ものづくり新聞 それはとても良い展開ですね!
原岡さん JALさんがそうおっしゃるのであれば、私としてもぜひ実現したいと思いますし、能作さんももともと海外展開に積極的な方です。あとは、今回参加してくださった産地の皆さんが、どのようにお考えになるかだと思います。
もし皆さんが、自分たち自身の意思で「これをもっと世界に発信したい!」と、自発的に熱意を持って語ってくださるのであれば、きっと実現できると思います。逆に、私たちだけが一方的に声を上げていても、それでは成立しないのではないかと感じています。そうした思いがなければ、前には進めません。それが、今の私の率直な心境です。
ものづくり新聞 とても興味深いお話ですね。それほど素晴らしい構想であれば、パンフレットにも書いておけばよかったのに……と思ってしまうほどです。
原岡さん それは、まさに「今」の心境ですからね(笑)。
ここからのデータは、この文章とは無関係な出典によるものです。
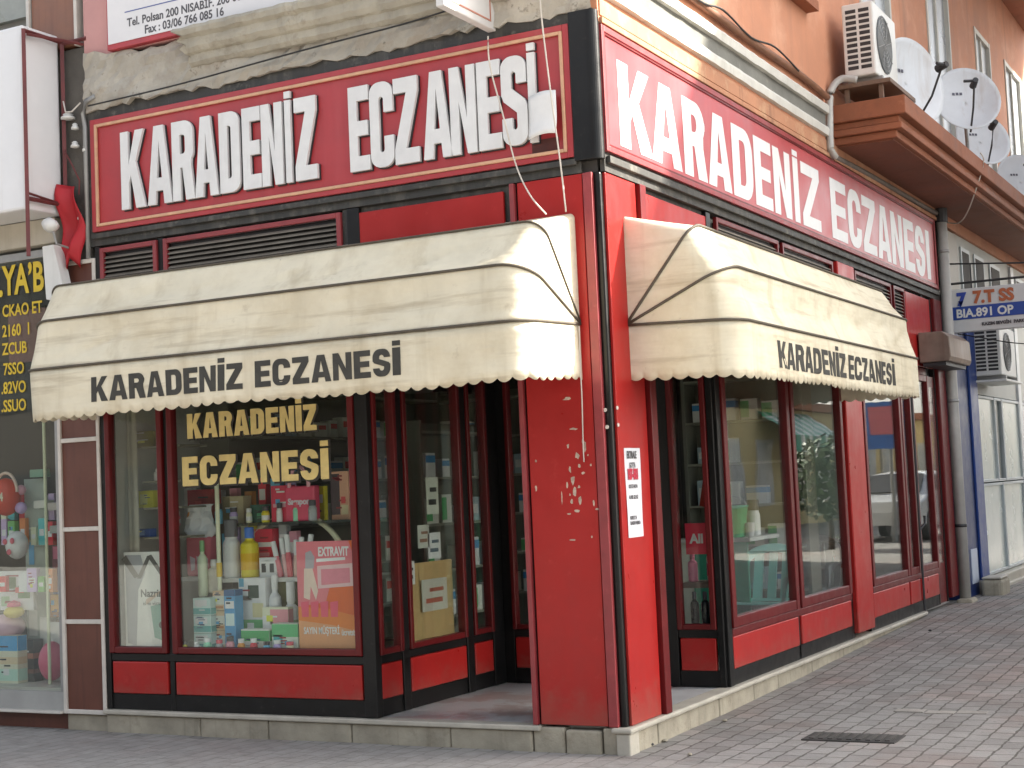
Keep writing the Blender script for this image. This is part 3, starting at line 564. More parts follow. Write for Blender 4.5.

ただ、「これを海外へ持っていきたい」というのは、あくまで私の個人的な思いにすぎません。そして、この博覧会が掲げている最も大切なビジョンは、「工芸産地を旅の目的地にすること」なのです。
ものづくり新聞 それでタイトルが「手が語る、時を超える、旅へ」だったのですね。「旅って何だろう?」と気になっていたんです。
原岡さん はい。工芸産地を旅の目的地にしなければならないと考えています。例えば、岩手県の及源鋳造さんを訪れたいから、その場所を目指して旅をする――そういう方が今後どれだけ現れてくれるかが、今回の博覧会の“真価”だと思っています。旅のついでに工芸産地を訪れるのではなく、工芸産地そのものが目的地であるべきだと感じています。
私はカメラマンとともに、会期前の約1カ月間で今回出展している20の産地を全て回り、“職人たちの手”を紹介する映像を全て撮影してきました。
1カ月で20の産地を巡らなければならなかったため、ある程度まとめて訪問することにしました。東北を回った際には、秋田県大館市、岩手県奥州市、福島県会津若松市の3カ所を巡り、1泊2日で戻ってきました。普通に考えれば、なかなかそういった旅をされる方はいないと思います。
ものづくり新聞 本当にすごいですね! かなり驚きの行動力だと思います(笑)。
原岡さん 本当に大変でしたが、それ以上にとても面白かったです。途中、磐梯熱海温泉に宿泊しながら、「これは旅になるな、面白いな」と感じました。東北が3カ所、関東が2カ所、北陸が4カ所、和歌山が3カ所、そして奈良、大阪、島根、熊本、沖縄。20の工芸産地を8つのブロックに分けて、旅として提案することが、今の私の取り組みたいテーマです。